When I u-hauled with my first girlfriend, I heard them say that I have made a good decision to move in with my good friend because then, we would share expenses in the tougher economic situation. On other occasions, they would tell me to stop behaving like the last born I am for wanting to always have someone live with me, and just start living on own. I never offered them an explanation that this was actually my partner, the person that I wanted to share my life with.

Eventually, I was bursting to tell them not to hold their breath anymore by waiting for me to bring a boy home. My big family is like a market place so I was sure that if I talked to one of my sisters, the news would spread in an instance. I was right! :-)!

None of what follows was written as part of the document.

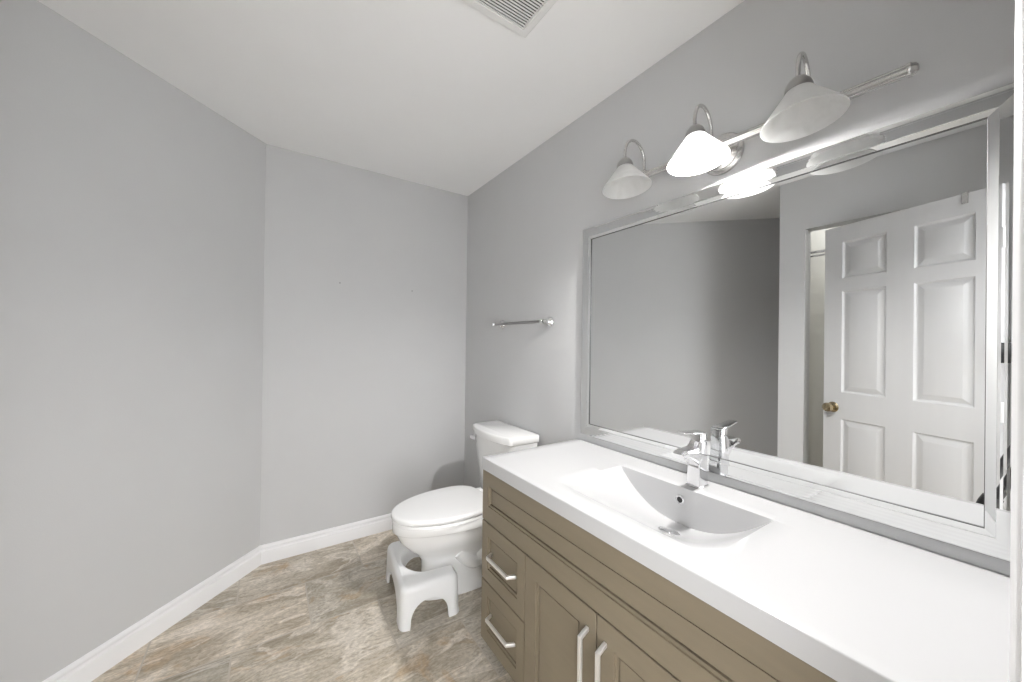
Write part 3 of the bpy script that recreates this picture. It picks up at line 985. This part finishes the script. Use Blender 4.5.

Funny thing is, some of them said it was about time, and that the pieces of the big puzzle about me had finally just fallen into place. My brother, bless his soul, said he was happy for me and my sexuality did not change his love for me at all. However, I knew there was trouble when my sister Kui* started brewing trouble. Kui had always found a way of annoying me somehow. I do love her, but sometimes I think she is and has always been  miss goody-two-shoes. She always finds a way of having her way...she talks too much and judges too much and is always complaining about one thing or the other.

I get texts from her to date, telling me that God loves me....that am beautiful and can do anything I want to do in life....that I can succeed in whatever I do if I put my mind to it... Just subtle hints that I was erring in the path I have chosen for my life,… or that I was putting a dent in the flowery arrangement that she envisions as our perfect family. Usually, besides making note of them, I ignore the texts.

But recently, she voiced the boldest and most forward disapproval of my sexuality. She said that whatever I am, "is not fair to them (family) or to the kids (my nieces and nephews) some of whom are already teenagers and may start questioning why I am the only one in the family that has not introduced an 'uncle nanii' to them".

That statement stung, and  it stung deep. I felt that it was as if she was removing me from the picture completely by glaring my difference and using it as reason to justify her discomfort...and the kids were excellent bait! I wondered if she stopped to think about me for a minute, or cared about my happiness.

True that coming out is a task...it’s almost like having to introduce yourself over and over because some people just do not let go. Like you have to keep justifying yourself every time someone questions why you are what you are. Maybe we could pull a Jodie Foster move and dictate time and dictate out time and conditions under which we come out.

I wonder if you guys have been in situations such as this. I usually do not give a shit about a total stranger who doesnt know me or anything about my life, but when your family, the people who are closest to you, question and deny you, that is beyond hurting. And worse, the heteronormative society that we are living in at the moment is unforgiving. Shall we ever get to that level that we are yearn for?